Bleak House the novel is – as you would expect – pretty bleak, but Bleak House the eponymous house in the book is one of the happier places to be found therein. In any case this being a Dickens novel you should not expect a wall to wall bleak fest. You would need to pop over to
Hardyverse (also called Wessex) for those.
Bleak House is difficult to synopsize, it is about so many things and so many people. It has a very large cast of characters and a lot of intrigues. However, don’t let that put you off Dickens knew how to structure and narrate his novels in such a way that it can be followed without much confusion. At the centre of the novel is a lawsuit called “Jarndyce and Jarndyce” (the “Vs” is not used in those days), a case that just drags on and on for decades with no end in sight. The details are so serpentine that nobody can make head or tail of and several interested parties are driven insane by the wait for its conclusion.
The protagonist of
Bleak House is Esther Summerson who narrates at least half the novel in the first person. The rest of the book is narrated by an omniscient narrator (but you can call him Charles). Esther is from Dickens’ stock impossibly nice ladies who seem to always put the interest of everybody else ahead of herself. In spite of a sad and lonely childhood and not knowing who her parents are she is mostly quite chirpy and optimistic. A major aspect of the novel is the secret identity of Esther’s mother. I won’t tell you anything about her except that in the recent BBC adaptation she is played by Gillian Anderson, best known as “Scully” from The X-Files, just so you know she is not to be trifled with (she is also on the book cover). There are so many plots and subplots in this book and I would be here all day if I were to mention them all. The book is highly flavored with myriad elements, comedy, tragedy, whodunit etc, there is even a
spontaneous human combustion! That last one knocked me for a loop.

As usual Dickens populates
Bleak House (the novel not the house) with a cast of colorful characters, many of them with funny names like Jellyby, Pardiggle, Skimpole, Smallweed etc. Dickens is often accused of creating unrealistic cartoonish characters usually defined by one quirk. However, he actually based most of those on actual people he knew and satirized them, and they are very entertaining to read about. I must make a special mention for a Harold Skimpole. Initially I thought he was a prototype hippy or freeloading surfer dude, but as the novel progresses he becomes increasingly pernicious, with an “ingenous (not ingenious) simplicity” that is quite infuriating when you realize what his game is. There is also a policeman called Inspector Bucket that reminds me a little of Hercule Poirot (though he is not French).
In spite of being quite tragic at times I find
Bleak House vastly enjoyable and would recommend it to fans of Victorian fiction.
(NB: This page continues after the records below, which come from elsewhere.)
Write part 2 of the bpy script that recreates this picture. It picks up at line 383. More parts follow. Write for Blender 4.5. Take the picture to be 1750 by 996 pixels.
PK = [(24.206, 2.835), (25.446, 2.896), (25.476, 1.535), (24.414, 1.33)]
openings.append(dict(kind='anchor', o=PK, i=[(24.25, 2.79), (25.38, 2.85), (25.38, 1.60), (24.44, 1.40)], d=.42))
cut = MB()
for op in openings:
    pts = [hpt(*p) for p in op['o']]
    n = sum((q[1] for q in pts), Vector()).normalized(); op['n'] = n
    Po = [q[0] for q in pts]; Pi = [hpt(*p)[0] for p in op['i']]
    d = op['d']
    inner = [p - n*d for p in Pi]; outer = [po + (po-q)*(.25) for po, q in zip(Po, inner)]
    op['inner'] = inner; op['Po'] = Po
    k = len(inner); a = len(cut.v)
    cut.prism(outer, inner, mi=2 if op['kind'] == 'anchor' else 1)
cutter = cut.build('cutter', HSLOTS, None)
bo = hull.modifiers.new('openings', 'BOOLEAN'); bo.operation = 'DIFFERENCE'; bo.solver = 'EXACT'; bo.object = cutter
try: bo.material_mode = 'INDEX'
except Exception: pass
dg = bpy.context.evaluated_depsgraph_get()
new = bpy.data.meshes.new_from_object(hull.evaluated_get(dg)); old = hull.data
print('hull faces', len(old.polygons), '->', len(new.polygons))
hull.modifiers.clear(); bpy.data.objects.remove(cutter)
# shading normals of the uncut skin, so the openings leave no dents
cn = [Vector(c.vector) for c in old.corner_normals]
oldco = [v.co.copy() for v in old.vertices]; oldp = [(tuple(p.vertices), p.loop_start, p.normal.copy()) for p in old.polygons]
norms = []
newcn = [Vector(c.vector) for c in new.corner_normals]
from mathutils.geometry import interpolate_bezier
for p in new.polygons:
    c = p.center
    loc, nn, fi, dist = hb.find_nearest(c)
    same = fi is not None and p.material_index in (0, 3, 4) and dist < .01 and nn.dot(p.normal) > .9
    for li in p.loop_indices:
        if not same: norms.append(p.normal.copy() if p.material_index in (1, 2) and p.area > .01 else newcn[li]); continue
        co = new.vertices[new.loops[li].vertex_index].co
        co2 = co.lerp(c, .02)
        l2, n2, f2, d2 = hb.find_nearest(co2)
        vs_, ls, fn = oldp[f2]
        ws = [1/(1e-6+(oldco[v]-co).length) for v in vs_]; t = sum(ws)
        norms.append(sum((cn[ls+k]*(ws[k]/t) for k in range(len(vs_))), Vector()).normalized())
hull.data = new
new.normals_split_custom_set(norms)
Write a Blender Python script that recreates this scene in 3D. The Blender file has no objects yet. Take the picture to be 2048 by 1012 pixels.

Those new to Dickens should start with the shorter and less complex [b:Great Expectations|2623|Great Expectations|Charles Dickens|https://d.gr-assets.com/books/1327920219s/2623.jpg|2612809].
My enjoyment of the book is much enhanced by the
freebie audiobook from Librivox. This one is read “solo” by the wonderful Ms. Mil Nicholson who has graciously read several Dickens novels for the public domain. She is one of the very few Librivox volunteer readers who can match the best of professional readers from Audible.com, with voices galore. I must remember to send her a thank you note.
Addendum: A word about the prose style, I think Dickens' writing skill is not so much a talent as a superpower. However did he come up with those turns of phases? The quotes I have chosen are not the pithy, inspirational ones people tend to highlight, just the ones that made me laugh:
""Upon my life," said Mr. Skimpole, shrugging his shoulders with his engaging smile, "I have not the least idea what he is to do then. But I have no doubt he'll do it". This is Skimpole's way of saying that he does not give a shit about whether a sick boy will live or die if left in the street uncared for.
"Writing was a trying business to Charley, who seemed to have no natural power over a pen, but in whose hand every pen appeared to become perversely animated, and to go wrong and crooked, and to stop, and splash, and sidle into corners like a saddle-donkey. It was very odd to see what old letters Charley's young hand had made, they so wrinkled, and shrivelled, and tottering, it so plump and round." Esther's lovely description of teaching her maid to write.
“I only ask to be free. The butterflies are free. Mankind will surely not deny to Harold Skimpole what it concedes to the butterflies.” Ha! Skimpole for President!